• [INSTRUCTION]
Copy out the records in full, word for word, without pictures.

• [STORED DATA]

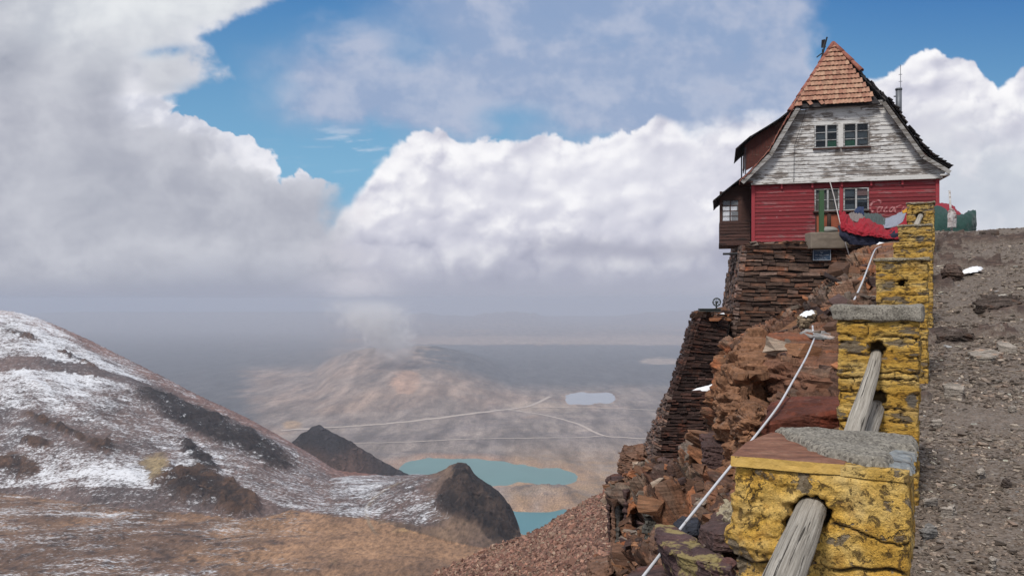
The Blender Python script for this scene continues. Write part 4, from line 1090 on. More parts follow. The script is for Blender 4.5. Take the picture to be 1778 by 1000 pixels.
def pillar_mesh(name, lo, hi, res, seed, course, groove, rough, taper=0.0, edge=0.012, hole=None, extra=None):
    """lo/hi in (v, u, z)"""
    V, N, F = box_points(lo, hi, res)
    V, Nn = round_box(V, N, lo, hi, edge)
    v, u, z = V[:, 0].copy(), V[:, 1].copy(), V[:, 2].copy()
    fu = v + u * 0.8                                     # running coordinate round the corner
    # courses of flat stones
    rs = np.random.RandomState(seed); zs = [lo[2] - 0.05]
    while zs[-1] < hi[2] + 0.1: zs.append(zs[-1] + course * rs.uniform(0.55, 1.6))
    zs = np.array(zs)
    zw = z + course * 0.40 * fb2(fu / 0.20, z / 0.3, 3, seed) + course * 0.12 * vn2(fu / 0.03, z / 0.03, seed + 2)
    k = np.clip(np.searchsorted(zs, zw) - 1, 0, len(zs) - 2)
    zd = np.minimum(zw - zs[k], zs[k + 1] - zw)
    slen = 0.26 * (0.6 + 0.9 * _r(k, k * 0, np.int64(3), seed)); fw = (fu + _r(k, k * 0, np.int64(5), seed) * 3 + 0.02 * vn2(z / 0.04, fu / 0.04, seed + 5)) / slen
    ci = np.floor(fw).astype(np.int64); fd = np.minimum(fw - ci, 1 - (fw - ci)) * slen
    off = _r(k, ci, np.int64(7), seed)
    pres = sst(fb2(fu / 0.16, z / 0.10, 3, seed + 31), -0.35, 0.15)      # mortar hides some joints
    gz = sst(zd, 0.009, 0.001) * pres; gx = sst(fd, 0.008, 0.001) * pres
    g = np.maximum(gz, gx * 0.9)
    side = 1 - np.abs(Nn[:, 2])
    D = (off - 0.5) * groove * 0.9 * side - g * groove * side
    D += rough * (fb3(v / 0.11, u / 0.11, z / 0.07, 4, seed + 3) * 1.0 + 0.60 * fb3(v / 0.025, u / 0.025, z / 0.015, 4, seed + 6))
    bare = np.zeros(len(V)); 
    if extra is not None: D, g, bare = extra(v, u, z, Nn, D, g, bare)
    if hole is not None:
        for (hv, hz, hr, hd) in hole:
            dd = np.sqrt((v - hv) ** 2 + (z - hz) ** 2) + 0.012 * vn2(v / 0.02, z / 0.02, seed + 9)
            w_ = sst(dd, hr * 1.15, hr * 0.72) * (Nn[:, 1] < -0.4)
            D = D - w_ * hd; g = np.maximum(g, w_)
    V = V + Nn * D[:, None]
    # flare: wider towards the top
    t = (hi[2] - z) / (hi[2] - lo[2]); cx = hi[0]
    V[:, 0] = cx + (V[:, 0] - cx) * (1 - taper * t) - taper * 0.35 * t * (hi[0] - lo[0])
    W = np.stack([V[:, 0] * VD.x + V[:, 1] * UD.x, V[:, 0] * VD.y + V[:, 1] * UD.y, V[:, 2]], -1)
    # box axes (v,u,z) are left-handed in the world: flip the faces
    return np_mesh(name, W, F[:, ::-1], True, None, {'groove': g, 'bare': bare})
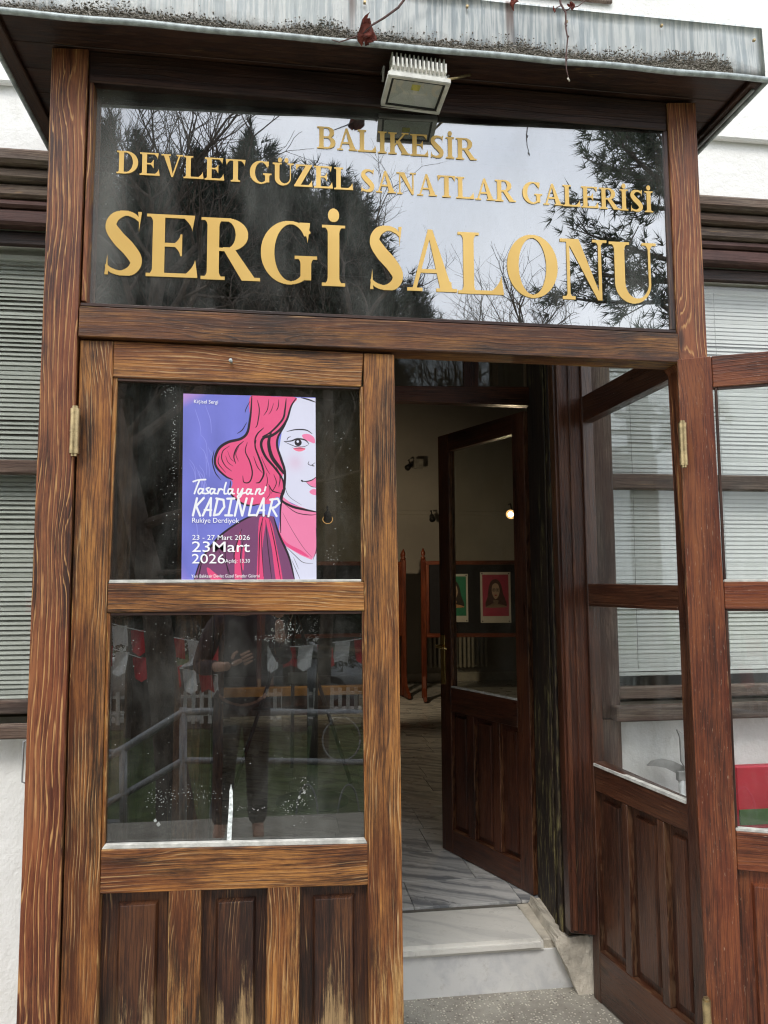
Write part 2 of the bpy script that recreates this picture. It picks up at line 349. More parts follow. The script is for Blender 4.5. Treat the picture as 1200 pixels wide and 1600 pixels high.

• [COMPLETED EXERCISE]
The Blender Python script for this scene continues. Write part 4, from line 1090 on. More parts follow. The script is for Blender 4.5. Take the picture to be 1778 by 1000 pixels.
def pillar_mesh(name, lo, hi, res, seed, course, groove, rough, taper=0.0, edge=0.012, hole=None, extra=None):
    """lo/hi in (v, u, z)"""
    V, N, F = box_points(lo, hi, res)
    V, Nn = round_box(V, N, lo, hi, edge)
    v, u, z = V[:, 0].copy(), V[:, 1].copy(), V[:, 2].copy()
    fu = v + u * 0.8                                     # running coordinate round the corner
    # courses of flat stones
    rs = np.random.RandomState(seed); zs = [lo[2] - 0.05]
    while zs[-1] < hi[2] + 0.1: zs.append(zs[-1] + course * rs.uniform(0.55, 1.6))
    zs = np.array(zs)
    zw = z + course * 0.40 * fb2(fu / 0.20, z / 0.3, 3, seed) + course * 0.12 * vn2(fu / 0.03, z / 0.03, seed + 2)
    k = np.clip(np.searchsorted(zs, zw) - 1, 0, len(zs) - 2)
    zd = np.minimum(zw - zs[k], zs[k + 1] - zw)
    slen = 0.26 * (0.6 + 0.9 * _r(k, k * 0, np.int64(3), seed)); fw = (fu + _r(k, k * 0, np.int64(5), seed) * 3 + 0.02 * vn2(z / 0.04, fu / 0.04, seed + 5)) / slen
    ci = np.floor(fw).astype(np.int64); fd = np.minimum(fw - ci, 1 - (fw - ci)) * slen
    off = _r(k, ci, np.int64(7), seed)
    pres = sst(fb2(fu / 0.16, z / 0.10, 3, seed + 31), -0.35, 0.15)      # mortar hides some joints
    gz = sst(zd, 0.009, 0.001) * pres; gx = sst(fd, 0.008, 0.001) * pres
    g = np.maximum(gz, gx * 0.9)
    side = 1 - np.abs(Nn[:, 2])
    D = (off - 0.5) * groove * 0.9 * side - g * groove * side
    D += rough * (fb3(v / 0.11, u / 0.11, z / 0.07, 4, seed + 3) * 1.0 + 0.60 * fb3(v / 0.025, u / 0.025, z / 0.015, 4, seed + 6))
    bare = np.zeros(len(V)); 
    if extra is not None: D, g, bare = extra(v, u, z, Nn, D, g, bare)
    if hole is not None:
        for (hv, hz, hr, hd) in hole:
            dd = np.sqrt((v - hv) ** 2 + (z - hz) ** 2) + 0.012 * vn2(v / 0.02, z / 0.02, seed + 9)
            w_ = sst(dd, hr * 1.15, hr * 0.72) * (Nn[:, 1] < -0.4)
            D = D - w_ * hd; g = np.maximum(g, w_)
    V = V + Nn * D[:, None]
    # flare: wider towards the top
    t = (hi[2] - z) / (hi[2] - lo[2]); cx = hi[0]
    V[:, 0] = cx + (V[:, 0] - cx) * (1 - taper * t) - taper * 0.35 * t * (hi[0] - lo[0])
    W = np.stack([V[:, 0] * VD.x + V[:, 1] * UD.x, V[:, 0] * VD.y + V[:, 1] * UD.y, V[:, 2]], -1)
    # box axes (v,u,z) are left-handed in the world: flip the faces
    return np_mesh(name, W, F[:, ::-1], True, None, {'groove': g, 'bare': bare})
Write part 2 of the bpy script that recreates this picture. It picks up at line 349. More parts follow. The script is for Blender 4.5. Treat the picture as 1200 pixels wide and 1600 pixels high.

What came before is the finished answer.